Contamos las felicidades más grandes: describimos las alegrías más excelsas: yo pondré todo el énfasis, vosotros multiplicad en vuestro espíritu todas las impresiones, y por último cuando me parecerá de haber dicho muchas cosas, y a vosotros de haberos formado un alto concepto concluiremos que nos hemos formado una idea no del Paraíso, sino de la sombra del Paraíso.
Pedro vio un relámpago de ello en la Transfiguración: Jesús se transfiguró delante de ellos: su rostro se volvió resplandeciente como el sol y sus vestidos, blancos como la luz. Entonces dijo: Señor, ¡qué bien estamos aquí! Si quieres, hago tres tiendas: una para ti, otra para Moisés y otra para Elías.
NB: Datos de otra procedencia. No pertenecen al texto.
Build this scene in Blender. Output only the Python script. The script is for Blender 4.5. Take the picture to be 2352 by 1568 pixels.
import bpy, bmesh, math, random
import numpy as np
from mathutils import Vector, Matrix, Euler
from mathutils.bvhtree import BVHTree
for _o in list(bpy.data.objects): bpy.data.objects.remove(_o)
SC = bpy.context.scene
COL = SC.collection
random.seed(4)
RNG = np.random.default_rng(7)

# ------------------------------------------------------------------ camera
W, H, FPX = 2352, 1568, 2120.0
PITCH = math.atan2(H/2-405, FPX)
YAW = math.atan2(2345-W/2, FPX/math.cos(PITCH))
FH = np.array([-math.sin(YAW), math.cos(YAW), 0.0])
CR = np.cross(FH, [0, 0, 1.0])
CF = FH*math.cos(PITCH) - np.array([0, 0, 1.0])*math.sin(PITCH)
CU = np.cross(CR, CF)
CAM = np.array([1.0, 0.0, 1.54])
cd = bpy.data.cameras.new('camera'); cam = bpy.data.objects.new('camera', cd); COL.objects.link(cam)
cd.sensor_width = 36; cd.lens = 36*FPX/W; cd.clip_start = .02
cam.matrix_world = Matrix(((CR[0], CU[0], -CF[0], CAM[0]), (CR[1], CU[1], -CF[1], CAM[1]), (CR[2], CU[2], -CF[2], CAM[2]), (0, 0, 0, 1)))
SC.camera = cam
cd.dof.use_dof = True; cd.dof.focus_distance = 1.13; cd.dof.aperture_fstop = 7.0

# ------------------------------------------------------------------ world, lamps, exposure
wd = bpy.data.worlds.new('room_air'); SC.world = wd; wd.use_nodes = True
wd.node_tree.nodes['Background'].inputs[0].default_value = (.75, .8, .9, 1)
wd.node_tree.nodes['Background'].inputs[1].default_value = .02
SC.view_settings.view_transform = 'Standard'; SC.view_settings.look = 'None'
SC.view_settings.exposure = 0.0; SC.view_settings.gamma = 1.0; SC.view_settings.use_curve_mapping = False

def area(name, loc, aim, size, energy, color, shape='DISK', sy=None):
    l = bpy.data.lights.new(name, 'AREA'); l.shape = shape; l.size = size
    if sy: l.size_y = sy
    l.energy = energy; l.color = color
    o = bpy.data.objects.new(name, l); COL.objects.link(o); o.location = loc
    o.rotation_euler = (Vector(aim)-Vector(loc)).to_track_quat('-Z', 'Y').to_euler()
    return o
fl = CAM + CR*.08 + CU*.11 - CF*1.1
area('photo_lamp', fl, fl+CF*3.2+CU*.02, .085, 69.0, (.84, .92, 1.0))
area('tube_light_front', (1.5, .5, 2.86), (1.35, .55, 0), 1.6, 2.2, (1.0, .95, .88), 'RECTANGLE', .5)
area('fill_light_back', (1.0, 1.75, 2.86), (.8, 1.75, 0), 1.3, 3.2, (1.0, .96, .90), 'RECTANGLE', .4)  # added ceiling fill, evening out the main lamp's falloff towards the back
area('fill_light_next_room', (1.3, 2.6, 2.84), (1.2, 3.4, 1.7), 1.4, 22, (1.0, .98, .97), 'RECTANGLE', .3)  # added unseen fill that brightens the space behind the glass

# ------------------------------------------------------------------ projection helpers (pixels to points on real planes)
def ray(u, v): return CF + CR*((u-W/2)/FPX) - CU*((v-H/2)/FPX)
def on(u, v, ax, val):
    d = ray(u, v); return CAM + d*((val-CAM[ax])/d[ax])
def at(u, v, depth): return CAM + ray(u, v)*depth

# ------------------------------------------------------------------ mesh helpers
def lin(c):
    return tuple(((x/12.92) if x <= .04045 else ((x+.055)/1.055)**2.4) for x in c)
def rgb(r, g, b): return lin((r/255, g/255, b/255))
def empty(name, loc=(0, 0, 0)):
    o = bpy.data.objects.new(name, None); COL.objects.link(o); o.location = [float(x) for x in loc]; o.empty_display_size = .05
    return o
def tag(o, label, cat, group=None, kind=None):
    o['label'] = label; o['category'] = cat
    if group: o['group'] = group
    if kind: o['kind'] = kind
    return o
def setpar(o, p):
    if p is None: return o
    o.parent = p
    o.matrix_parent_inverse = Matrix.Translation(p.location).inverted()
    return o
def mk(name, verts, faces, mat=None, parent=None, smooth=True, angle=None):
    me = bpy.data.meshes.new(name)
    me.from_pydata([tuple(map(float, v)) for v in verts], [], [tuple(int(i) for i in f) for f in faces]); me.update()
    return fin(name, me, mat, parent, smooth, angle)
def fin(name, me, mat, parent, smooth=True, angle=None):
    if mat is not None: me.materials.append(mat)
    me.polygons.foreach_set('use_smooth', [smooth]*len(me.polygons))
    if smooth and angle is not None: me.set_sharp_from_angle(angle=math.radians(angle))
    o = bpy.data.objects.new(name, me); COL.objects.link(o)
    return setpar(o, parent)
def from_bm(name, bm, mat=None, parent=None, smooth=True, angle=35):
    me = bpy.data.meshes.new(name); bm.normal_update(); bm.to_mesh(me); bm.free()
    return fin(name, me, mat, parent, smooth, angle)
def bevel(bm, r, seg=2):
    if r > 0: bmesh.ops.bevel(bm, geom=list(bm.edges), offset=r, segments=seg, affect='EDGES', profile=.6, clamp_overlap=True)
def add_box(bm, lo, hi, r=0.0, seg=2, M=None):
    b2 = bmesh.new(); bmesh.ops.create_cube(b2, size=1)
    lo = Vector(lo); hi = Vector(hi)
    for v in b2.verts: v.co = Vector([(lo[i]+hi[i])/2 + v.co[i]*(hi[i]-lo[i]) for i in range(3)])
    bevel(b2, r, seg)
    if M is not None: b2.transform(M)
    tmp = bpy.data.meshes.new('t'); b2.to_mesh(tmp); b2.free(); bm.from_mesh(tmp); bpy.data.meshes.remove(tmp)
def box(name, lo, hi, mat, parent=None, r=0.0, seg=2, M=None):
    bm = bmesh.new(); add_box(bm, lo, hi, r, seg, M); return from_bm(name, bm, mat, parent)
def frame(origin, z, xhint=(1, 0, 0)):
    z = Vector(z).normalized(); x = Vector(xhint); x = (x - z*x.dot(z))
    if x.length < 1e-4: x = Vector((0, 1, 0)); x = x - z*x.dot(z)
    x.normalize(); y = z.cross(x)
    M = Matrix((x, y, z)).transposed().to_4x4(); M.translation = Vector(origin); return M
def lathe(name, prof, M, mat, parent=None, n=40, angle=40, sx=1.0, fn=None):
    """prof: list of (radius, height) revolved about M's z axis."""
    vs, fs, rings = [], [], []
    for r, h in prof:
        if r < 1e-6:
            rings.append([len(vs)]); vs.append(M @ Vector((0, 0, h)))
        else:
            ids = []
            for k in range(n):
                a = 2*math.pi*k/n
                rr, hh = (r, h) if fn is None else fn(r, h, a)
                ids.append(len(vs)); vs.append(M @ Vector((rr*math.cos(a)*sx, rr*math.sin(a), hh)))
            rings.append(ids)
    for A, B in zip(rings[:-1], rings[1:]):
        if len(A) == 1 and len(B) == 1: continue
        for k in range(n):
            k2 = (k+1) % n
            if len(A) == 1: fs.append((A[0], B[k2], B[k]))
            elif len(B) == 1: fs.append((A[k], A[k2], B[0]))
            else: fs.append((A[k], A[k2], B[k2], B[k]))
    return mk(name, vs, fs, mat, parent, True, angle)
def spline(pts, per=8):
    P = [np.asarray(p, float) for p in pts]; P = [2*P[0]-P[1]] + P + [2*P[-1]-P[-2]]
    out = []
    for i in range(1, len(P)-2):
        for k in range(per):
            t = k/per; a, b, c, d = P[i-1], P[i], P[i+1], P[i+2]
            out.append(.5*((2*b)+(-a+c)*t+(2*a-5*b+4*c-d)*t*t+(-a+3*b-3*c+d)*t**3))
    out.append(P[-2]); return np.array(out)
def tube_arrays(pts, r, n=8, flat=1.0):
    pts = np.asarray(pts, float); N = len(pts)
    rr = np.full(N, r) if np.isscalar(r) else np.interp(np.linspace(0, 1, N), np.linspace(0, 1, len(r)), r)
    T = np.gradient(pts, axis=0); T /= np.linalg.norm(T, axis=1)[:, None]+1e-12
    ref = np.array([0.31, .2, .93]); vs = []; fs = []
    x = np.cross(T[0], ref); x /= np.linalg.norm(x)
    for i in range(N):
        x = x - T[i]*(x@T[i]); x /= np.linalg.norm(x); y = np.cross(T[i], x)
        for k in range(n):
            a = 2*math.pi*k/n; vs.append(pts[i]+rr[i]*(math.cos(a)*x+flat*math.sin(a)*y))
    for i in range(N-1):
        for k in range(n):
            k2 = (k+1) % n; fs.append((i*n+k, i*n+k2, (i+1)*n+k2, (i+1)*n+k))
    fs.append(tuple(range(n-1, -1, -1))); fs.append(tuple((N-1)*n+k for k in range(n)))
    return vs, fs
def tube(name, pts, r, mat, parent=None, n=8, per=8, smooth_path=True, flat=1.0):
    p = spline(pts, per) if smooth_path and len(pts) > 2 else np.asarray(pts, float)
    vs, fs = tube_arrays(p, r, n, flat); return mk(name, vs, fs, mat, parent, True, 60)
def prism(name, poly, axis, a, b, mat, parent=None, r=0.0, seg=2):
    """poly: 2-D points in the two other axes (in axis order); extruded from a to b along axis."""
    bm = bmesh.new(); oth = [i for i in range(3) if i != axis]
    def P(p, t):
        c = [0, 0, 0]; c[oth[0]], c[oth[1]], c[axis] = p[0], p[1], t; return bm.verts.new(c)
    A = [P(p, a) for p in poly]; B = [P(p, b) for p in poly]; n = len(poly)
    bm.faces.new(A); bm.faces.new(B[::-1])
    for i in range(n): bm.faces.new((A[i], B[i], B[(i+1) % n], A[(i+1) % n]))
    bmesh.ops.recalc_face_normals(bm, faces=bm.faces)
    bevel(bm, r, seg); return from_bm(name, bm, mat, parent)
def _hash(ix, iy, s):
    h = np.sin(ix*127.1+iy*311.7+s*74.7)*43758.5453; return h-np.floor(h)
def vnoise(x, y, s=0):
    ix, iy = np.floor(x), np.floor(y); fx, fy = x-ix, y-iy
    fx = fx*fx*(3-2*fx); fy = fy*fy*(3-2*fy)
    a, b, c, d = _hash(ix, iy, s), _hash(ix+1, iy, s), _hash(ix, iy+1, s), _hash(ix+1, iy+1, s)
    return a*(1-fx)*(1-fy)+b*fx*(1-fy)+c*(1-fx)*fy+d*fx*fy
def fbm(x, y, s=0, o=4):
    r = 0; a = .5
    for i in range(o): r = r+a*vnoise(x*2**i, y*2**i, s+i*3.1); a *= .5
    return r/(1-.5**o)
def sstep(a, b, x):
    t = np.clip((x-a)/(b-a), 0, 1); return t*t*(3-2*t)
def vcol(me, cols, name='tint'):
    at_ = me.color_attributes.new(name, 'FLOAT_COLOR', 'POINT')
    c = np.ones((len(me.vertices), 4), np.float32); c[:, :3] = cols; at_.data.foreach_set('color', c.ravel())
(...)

Y a Juan en el Apocalipsis así le apareció: Y me mostró la ciudad santa, Jerusalén, que bajaba del cielo enviada por Dios, resplandeciente de su gloria, adornada como una novia arreglada por su esposo (cf. Ap 21, 10).
Y así se expresa San Pablo: Lo que el ojo no vio, ni el oído oyó, ni al hombre se le ocurrió pensar que Dios podía tenerlo preparado para los que lo aman (cf. 1Cor 2, 9).